• **Provided data**:
.....
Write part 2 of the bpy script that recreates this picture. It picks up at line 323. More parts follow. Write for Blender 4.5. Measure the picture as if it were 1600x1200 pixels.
.....
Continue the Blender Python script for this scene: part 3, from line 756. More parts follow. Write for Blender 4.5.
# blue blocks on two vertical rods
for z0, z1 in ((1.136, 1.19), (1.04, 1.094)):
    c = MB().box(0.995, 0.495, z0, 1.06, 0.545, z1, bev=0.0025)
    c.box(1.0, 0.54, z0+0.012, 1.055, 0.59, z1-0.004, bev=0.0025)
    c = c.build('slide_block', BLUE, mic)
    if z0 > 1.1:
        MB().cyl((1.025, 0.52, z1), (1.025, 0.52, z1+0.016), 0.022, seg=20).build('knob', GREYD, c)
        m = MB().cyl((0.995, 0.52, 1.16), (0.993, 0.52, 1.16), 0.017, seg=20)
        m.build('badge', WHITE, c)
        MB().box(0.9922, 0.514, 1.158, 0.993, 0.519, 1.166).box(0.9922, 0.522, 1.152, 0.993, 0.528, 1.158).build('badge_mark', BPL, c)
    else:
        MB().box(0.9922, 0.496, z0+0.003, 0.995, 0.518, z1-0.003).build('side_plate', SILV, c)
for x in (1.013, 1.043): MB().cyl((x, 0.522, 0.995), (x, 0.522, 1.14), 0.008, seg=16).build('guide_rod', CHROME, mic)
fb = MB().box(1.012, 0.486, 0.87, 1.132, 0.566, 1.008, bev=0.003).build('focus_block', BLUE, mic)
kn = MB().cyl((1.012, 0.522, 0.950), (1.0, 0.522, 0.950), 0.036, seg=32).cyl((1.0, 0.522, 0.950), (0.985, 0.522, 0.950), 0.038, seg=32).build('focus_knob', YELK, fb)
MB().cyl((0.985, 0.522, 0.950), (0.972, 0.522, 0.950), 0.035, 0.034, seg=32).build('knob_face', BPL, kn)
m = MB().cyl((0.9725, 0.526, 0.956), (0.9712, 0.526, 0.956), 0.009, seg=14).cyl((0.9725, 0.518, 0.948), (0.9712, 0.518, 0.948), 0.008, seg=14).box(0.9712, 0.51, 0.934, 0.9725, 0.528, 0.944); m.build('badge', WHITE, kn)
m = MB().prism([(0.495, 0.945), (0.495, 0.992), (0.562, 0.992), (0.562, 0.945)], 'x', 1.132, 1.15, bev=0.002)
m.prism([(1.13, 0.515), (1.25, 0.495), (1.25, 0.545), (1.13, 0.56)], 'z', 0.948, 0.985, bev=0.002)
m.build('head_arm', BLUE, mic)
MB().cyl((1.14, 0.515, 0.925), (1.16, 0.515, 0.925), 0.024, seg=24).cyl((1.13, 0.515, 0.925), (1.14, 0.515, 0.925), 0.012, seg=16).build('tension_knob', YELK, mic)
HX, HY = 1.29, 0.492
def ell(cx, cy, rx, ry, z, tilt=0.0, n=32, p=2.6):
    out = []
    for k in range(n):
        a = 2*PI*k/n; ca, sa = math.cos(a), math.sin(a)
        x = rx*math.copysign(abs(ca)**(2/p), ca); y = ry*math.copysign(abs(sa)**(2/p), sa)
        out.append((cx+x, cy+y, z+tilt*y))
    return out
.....
Above are the records. Identify each line that contains the word "this".

• **Completed task**:
Write part 2 of the bpy script that recreates this picture. It picks up at line 323. More parts follow. Write for Blender 4.5. Measure the picture as if it were 1600x1200 pixels.
Continue the Blender Python script for this scene: part 3, from line 756. More parts follow. Write for Blender 4.5.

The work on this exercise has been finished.